Only the lines between the line holding "What Blender Python" and the line holding "PI = math.pi", both of those included, should be copied exactly; drop the pictures.
━━ RAW DATA ━━
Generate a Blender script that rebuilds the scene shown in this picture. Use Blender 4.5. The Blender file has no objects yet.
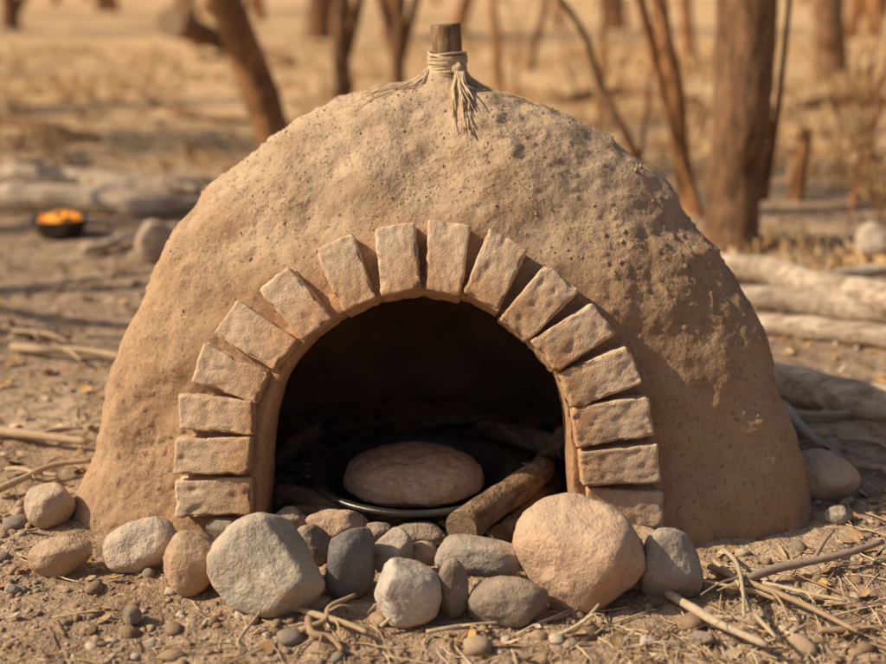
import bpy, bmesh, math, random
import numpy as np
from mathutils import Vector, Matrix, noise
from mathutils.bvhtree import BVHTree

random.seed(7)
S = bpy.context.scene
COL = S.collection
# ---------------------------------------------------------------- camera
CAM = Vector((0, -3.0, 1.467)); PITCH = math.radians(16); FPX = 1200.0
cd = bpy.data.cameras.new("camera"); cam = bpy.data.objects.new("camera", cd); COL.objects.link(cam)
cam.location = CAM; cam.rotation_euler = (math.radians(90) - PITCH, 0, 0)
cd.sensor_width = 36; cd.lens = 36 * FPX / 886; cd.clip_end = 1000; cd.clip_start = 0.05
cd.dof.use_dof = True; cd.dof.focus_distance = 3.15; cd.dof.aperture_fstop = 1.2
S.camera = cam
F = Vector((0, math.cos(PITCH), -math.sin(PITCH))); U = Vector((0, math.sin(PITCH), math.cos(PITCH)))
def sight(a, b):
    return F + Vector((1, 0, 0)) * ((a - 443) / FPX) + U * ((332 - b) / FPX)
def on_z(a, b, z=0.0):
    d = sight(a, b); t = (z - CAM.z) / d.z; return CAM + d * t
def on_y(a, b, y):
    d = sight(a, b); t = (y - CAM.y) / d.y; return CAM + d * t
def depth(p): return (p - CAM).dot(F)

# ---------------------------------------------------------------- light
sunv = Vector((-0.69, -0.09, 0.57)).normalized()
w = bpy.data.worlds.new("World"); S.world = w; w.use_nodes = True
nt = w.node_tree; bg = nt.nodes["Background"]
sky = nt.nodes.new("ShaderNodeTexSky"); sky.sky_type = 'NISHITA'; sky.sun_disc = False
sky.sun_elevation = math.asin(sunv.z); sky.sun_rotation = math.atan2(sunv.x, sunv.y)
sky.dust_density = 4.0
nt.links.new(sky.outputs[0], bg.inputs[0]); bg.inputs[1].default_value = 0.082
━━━
━━ RAW DATA ━━
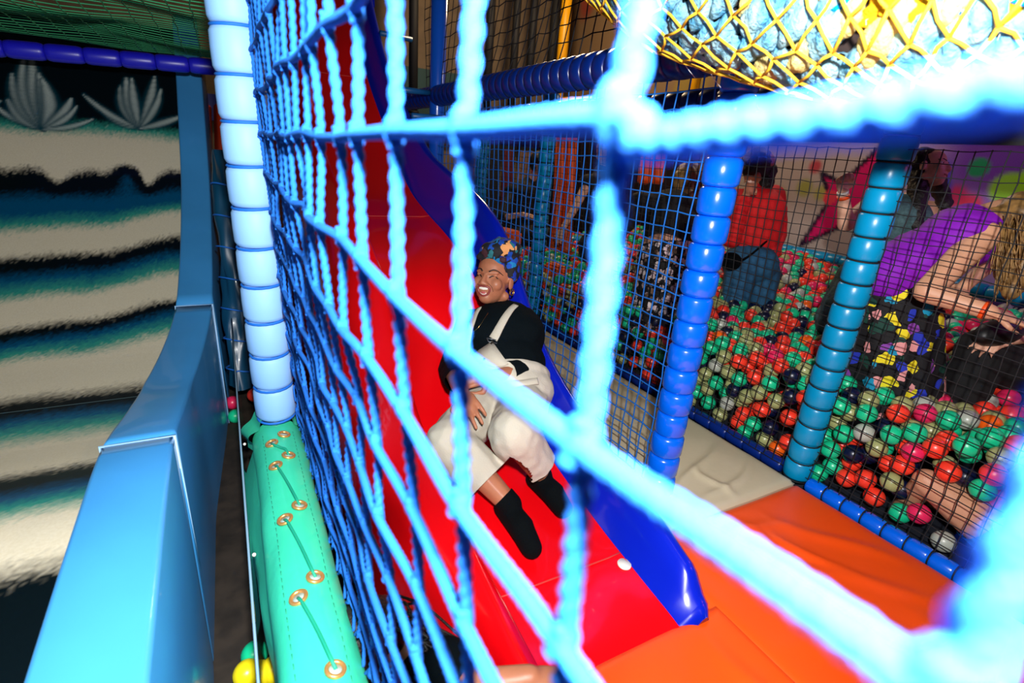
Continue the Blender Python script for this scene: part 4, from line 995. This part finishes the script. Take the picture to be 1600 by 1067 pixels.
━━━
━━ RAW DATA ━━
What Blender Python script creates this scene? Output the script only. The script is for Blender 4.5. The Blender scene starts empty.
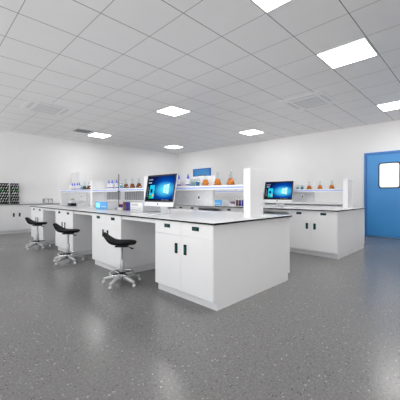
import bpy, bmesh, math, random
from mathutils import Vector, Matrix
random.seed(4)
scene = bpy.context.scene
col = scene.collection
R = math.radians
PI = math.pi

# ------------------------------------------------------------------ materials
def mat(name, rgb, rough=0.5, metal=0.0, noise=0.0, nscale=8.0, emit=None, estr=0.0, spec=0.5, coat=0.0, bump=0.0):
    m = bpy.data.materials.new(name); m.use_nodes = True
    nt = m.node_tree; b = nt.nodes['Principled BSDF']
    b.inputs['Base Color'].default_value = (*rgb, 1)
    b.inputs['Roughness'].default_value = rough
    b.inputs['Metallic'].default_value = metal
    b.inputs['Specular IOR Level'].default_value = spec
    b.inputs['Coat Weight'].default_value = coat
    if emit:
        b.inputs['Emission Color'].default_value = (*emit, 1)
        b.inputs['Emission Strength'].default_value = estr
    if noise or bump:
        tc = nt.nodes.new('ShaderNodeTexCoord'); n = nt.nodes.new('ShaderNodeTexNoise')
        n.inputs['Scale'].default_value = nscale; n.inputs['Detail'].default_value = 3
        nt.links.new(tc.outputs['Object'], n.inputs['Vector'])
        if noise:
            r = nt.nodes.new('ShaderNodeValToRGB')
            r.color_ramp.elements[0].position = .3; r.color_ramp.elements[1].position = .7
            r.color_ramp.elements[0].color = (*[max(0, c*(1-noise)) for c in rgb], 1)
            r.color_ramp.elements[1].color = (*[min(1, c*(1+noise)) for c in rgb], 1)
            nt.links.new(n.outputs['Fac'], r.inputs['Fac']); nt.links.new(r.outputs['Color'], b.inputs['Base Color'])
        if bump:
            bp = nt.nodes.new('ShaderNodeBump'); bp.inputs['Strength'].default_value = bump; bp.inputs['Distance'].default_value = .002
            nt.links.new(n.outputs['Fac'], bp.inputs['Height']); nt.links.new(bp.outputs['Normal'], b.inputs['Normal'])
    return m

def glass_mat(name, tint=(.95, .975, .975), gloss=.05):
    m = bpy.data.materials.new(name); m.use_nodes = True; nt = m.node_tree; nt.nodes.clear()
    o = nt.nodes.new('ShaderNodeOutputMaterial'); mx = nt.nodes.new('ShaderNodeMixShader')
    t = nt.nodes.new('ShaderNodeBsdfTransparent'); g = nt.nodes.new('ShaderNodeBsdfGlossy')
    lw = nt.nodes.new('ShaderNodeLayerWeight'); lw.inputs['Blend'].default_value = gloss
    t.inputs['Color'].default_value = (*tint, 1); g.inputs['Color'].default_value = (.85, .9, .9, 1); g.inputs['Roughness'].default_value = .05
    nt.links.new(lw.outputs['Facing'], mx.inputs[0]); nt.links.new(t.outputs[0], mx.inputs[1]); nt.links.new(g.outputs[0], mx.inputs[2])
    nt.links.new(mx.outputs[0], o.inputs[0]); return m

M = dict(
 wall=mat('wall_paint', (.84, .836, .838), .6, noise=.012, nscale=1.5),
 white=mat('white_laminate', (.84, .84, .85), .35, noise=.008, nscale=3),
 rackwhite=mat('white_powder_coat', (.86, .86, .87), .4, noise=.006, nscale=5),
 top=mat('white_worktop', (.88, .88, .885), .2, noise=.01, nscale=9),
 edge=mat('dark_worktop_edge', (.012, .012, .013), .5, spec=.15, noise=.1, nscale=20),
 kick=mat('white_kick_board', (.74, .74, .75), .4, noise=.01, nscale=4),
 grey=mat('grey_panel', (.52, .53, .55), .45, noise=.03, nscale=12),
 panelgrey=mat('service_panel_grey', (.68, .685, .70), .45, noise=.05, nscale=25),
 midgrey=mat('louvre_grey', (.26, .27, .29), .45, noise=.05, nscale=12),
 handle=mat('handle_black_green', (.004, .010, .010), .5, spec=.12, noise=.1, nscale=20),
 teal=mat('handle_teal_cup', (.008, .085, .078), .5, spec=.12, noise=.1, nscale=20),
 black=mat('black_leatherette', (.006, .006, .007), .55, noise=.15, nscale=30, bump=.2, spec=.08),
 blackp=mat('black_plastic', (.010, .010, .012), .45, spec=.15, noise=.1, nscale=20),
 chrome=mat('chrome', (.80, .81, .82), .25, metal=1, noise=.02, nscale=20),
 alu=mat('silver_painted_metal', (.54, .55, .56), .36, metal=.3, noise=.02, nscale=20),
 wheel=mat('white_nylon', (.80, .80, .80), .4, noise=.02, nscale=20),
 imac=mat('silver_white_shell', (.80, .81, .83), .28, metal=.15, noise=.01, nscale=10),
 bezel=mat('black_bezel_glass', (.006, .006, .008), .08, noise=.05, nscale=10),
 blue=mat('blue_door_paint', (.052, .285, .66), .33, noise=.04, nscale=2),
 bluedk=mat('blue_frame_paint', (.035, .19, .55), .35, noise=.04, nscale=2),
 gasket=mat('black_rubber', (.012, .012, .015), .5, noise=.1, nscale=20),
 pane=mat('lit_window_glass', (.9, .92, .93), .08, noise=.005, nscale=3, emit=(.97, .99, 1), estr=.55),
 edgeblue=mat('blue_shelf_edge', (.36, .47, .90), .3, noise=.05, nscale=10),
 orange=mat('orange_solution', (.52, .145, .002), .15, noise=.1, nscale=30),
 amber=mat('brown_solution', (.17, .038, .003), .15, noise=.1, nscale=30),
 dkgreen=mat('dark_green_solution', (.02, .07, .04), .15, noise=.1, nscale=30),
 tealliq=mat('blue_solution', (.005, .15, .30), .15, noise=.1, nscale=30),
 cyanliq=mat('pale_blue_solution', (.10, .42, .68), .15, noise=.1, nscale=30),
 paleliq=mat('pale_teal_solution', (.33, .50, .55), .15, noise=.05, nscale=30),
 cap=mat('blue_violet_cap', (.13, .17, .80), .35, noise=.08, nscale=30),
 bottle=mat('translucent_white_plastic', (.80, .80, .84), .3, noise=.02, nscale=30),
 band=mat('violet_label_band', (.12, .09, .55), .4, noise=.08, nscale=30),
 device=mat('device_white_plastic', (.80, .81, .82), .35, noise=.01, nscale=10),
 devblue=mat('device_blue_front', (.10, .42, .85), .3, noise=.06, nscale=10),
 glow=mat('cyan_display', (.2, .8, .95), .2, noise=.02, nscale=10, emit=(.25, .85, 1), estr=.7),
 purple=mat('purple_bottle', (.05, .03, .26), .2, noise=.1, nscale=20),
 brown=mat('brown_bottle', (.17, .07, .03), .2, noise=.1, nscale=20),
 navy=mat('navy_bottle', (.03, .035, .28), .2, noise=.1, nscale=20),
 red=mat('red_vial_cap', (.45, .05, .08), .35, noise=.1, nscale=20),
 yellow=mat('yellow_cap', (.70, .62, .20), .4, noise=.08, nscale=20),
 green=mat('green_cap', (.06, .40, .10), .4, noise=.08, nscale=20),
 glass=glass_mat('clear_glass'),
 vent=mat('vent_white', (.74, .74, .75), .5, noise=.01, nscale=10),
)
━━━
FULL OUTPUT:
What Blender Python script creates this scene? Output the script only. The script is for Blender 4.5. The Blender scene starts empty.
import bpy, bmesh, math, random
from mathutils import Vector, Matrix
random.seed(4)
scene = bpy.context.scene
col = scene.collection
R = math.radians
PI = math.pi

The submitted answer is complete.